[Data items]
════════

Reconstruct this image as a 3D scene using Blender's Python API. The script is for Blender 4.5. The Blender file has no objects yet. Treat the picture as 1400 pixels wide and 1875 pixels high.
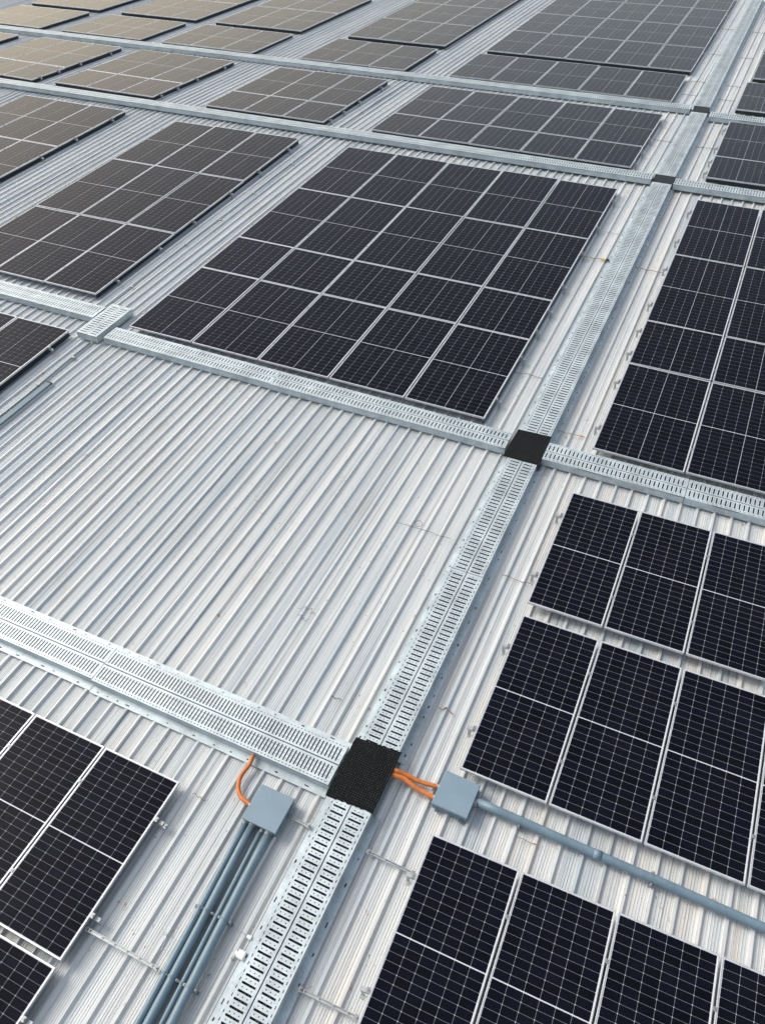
import bpy, math, random
from mathutils import Matrix, Vector
random.seed(7)
R = math.radians
S = bpy.context.scene
COL = S.collection

# ------------------------------------------------------------------ camera
CAM = (11.67022, -11.12753, 9.36218)
ROT = ((0.90665114, -0.28405789, 0.3119212),
       (0.42092718, 0.65877258, -0.62356956),
       (-0.02835528, 0.69665616, 0.71684459))
cd = bpy.data.cameras.new('camera')
cd.sensor_fit = 'VERTICAL'
cd.sensor_height = 24.0
cd.lens = 1427.22 / 1875 * 24.0
cd.clip_start = 0.05
cd.clip_end = 1000
cam = bpy.data.objects.new('camera', cd)
COL.objects.link(cam)
m = Matrix(ROT).to_4x4()
m.translation = CAM
cam.matrix_world = m
S.camera = cam

# ------------------------------------------------------------------ light
SUN_EL, SUN_AZ = R(42), math.atan2(0.10, -0.99)      # direction towards the sun, angle from +X
w = bpy.data.worlds.new('World')
S.world = w
w.use_nodes = True
nt = w.node_tree
bg = nt.nodes['Background']
sky = nt.nodes.new('ShaderNodeTexSky')
sky.sky_type = 'NISHITA'
sky.sun_disc = False
sky.sun_elevation = SUN_EL
sky.sun_rotation = math.pi / 2 - SUN_AZ
sky.air_density = 1.0
sky.dust_density = 4.0
sky.ozone_density = 1.0
hs = nt.nodes.new('ShaderNodeHueSaturation')      # thin high cloud: the sky is paler than clear air
hs.inputs['Saturation'].default_value = 0.55
nt.links.new(sky.outputs[0], hs.inputs['Color'])
# a band of warm haze low in the sky, strongest towards the far left of the roof
tcw = nt.nodes.new('ShaderNodeTexCoord')
dotn = nt.nodes.new('ShaderNodeVectorMath')
dotn.operation = 'DOT_PRODUCT'
nt.links.new(tcw.outputs['Generated'], dotn.inputs[0])
dotn.inputs[1].default_value = (-0.86, 0.50, 0.0)
az = nt.nodes.new('ShaderNodeMapRange')
az.interpolation_type = 'SMOOTHSTEP'
nt.links.new(dotn.outputs['Value'], az.inputs[0])
az.inputs[1].default_value = 0.62
az.inputs[2].default_value = 1.0
sepw = nt.nodes.new('ShaderNodeSeparateXYZ')
nt.links.new(tcw.outputs['Generated'], sepw.inputs[0])
elv = nt.nodes.new('ShaderNodeMapRange')
elv.interpolation_type = 'SMOOTHSTEP'
nt.links.new(sepw.outputs['Z'], elv.inputs[0])
elv.inputs[1].default_value = 0.60
elv.inputs[2].default_value = 0.15
mf = nt.nodes.new('ShaderNodeMath')
mf.operation = 'MULTIPLY'
nt.links.new(az.outputs[0], mf.inputs[0])
nt.links.new(elv.outputs[0], mf.inputs[1])
warm = nt.nodes.new('ShaderNodeMix')
warm.data_type = 'RGBA'
warm.blend_type = 'MULTIPLY'
nt.links.new(mf.outputs[0], warm.inputs[0])
nt.links.new(hs.outputs[0], warm.inputs[6])
warm.inputs[7].default_value = (1.56, 1.36, 1.06, 1)
nt.links.new(warm.outputs[2], bg.inputs[0])
bg.inputs[1].default_value = 0.135
sd = bpy.data.lights.new('sun', 'SUN')
sd.energy = 1.1
sd.angle = R(24)
sd.color = (1.0, 0.95, 0.88)
sun = bpy.data.objects.new('sun', sd)
COL.objects.link(sun)
sdir = Vector((math.cos(SUN_EL) * math.cos(SUN_AZ), math.cos(SUN_EL) * math.sin(SUN_AZ), math.sin(SUN_EL)))
sun.rotation_euler = sdir.to_track_quat('Z', 'Y').to_euler()
sun.location = (-10, 10, 20)
S.view_settings.view_transform = 'Standard'
S.view_settings.look = 'None'
S.view_settings.exposure = 0.57
S.view_settings.gamma = 1.0

# ------------------------------------------------------------------ geometry constants
K, VR = 0.04558, 12.3            # the roof falls away beyond the ridge at VR
ZR = -0.19                       # roof pan level (panel glass is level 0)
ZT = ZR + 0.040                  # rib top


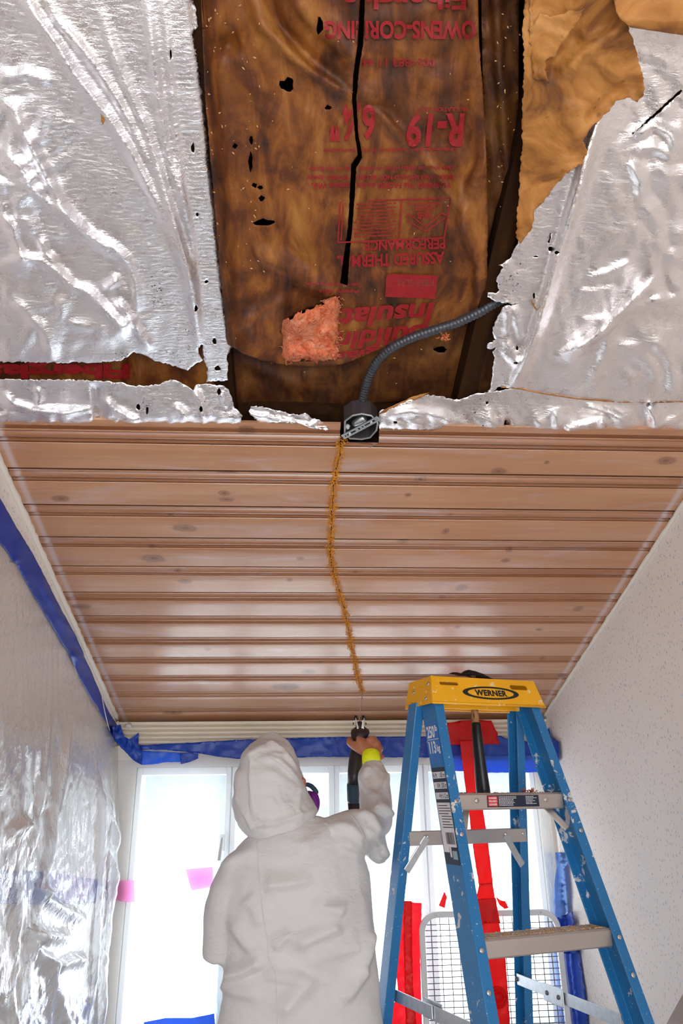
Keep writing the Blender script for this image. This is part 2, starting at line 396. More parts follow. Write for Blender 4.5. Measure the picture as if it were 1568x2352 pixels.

════════

## PROBLEM TO WORK ON:
Collect each line above holding the string "image".

## FINISHED EXERCISE:
Reconstruct this image as a 3D scene using Blender's Python API. The script is for Blender 4.5. The Blender file has no objects yet. Treat the picture as 1400 pixels wide and 1875 pixels high.
Keep writing the Blender script for this image. This is part 2, starting at line 396. More parts follow. Write for Blender 4.5. Measure the picture as if it were 1568x2352 pixels.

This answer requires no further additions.